How much worse might things have been, without TARP, without the stimulus, without all of the dreaded “overreaching government?” An economist at Princeton, Alan Binder, and Mark Zandi, of Moody’s Analytics, released a report over the summer which estimated that without the government’s actions, unemployment would have reached 16.5%; the gross domestic product would have dropped– instead of growing at a rate of 3%–and the deficit, currently 1.4 trillion, would have been 2.6 trillion instead.

But “It Could Have Been Worse!” doesn’t make for a very good campaign slogan. Not compared to, say, “Yes, We Can!”

The Republicans can happily run on a platform of “Look How Bad It Is!” All you have to do is take one good look around to see the truth of this–the cutbacks, the foreclosures, the bankruptcies. Asking those same voters to imagine a world even worse than this one–and to blame the Republicans for it– is no small feat. And yet it’s the feat that Democrats have to perform. It’s as if the party has to channel some nether-version of Bobby Kennedy on Lithium: “There are those that look at things the way they are, and ask why? I dream of things of things that never were, and say, whoa, now that would have been really bad.”

Voters can be forgiven right about now if they feel something like Han Solo and Princess Leia stuck in the garbage chute in Star Wars– after all, if the current state of the economy isn’t the equivalent of a garbage chute, then what is? In that scene, Han Solo complains to Leia, “Look I had everything under control until you led us down here! Now it’s not going to take them long to figure out what happened to us.”

Leia replies, “It could be worse.”

At this moment, an unseen creature, hidden somewhere beneath the ruins, softly growls.

Han says, “It’s worse.”

1 Comment

  1. Claudia Putnam 14 years ago

    Not to be too literal, but it seems like I read somewhere recently that the captain of the Titanic *did* see the iceberg, and this had been kept secret till some descendant or another died.

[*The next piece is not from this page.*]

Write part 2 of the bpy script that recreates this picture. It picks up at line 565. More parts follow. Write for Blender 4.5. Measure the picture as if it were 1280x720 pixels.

    Anyhow. I’m not voting Republican or anything, but it is raining. It doesn’t matter if things might have been worse, because they’re almost as bad as they could get for me and for many of my friends. One of my friends the other day said, well, why don’t I just die? She’s not suicidal, but she’s exhausted. She’s 47, and she’d just started to work her way out of dire poverty, having been a single mother in the social services profession with a lot of student debt. She calculated everything the other day and said, well, I just don’t have enough and the only left to cut is car, internet, and cell phone, and I need all those things for my job or to get a new one, so what am I supposed to do? Two years ago it was enough, she said, I’m not doing anything different, and now it’s not.

    That’s how I feel. I’ve done nothing but cut back…I’m still making the same money, I have fewer category expenses, but my quality of life is lower, and I’m not seeing any payback for the cuts I’ve made–should be able to take more vacations, not less, save more, not less. I’m about to be making less money, and I have nowhere left to cut. Two years ago, things sucked and I was worried, but I was saving 10% toward retirement plus 600 per month for short vacations/skiing, car repairs, snow tires, home repairs and the like. And I had my kid in private school. Not doing any of that now.

    So whatever. I do blame the Republicans for getting us into this, and I know 2 years was not enough time to get us out, but it’s grown MUCH worse since Obama (who was saying that Americans didn’t save enough–see above…it’s under his administration that I haven’t been able to save, ironically) took office and the Democrats have done nothing to arrest it.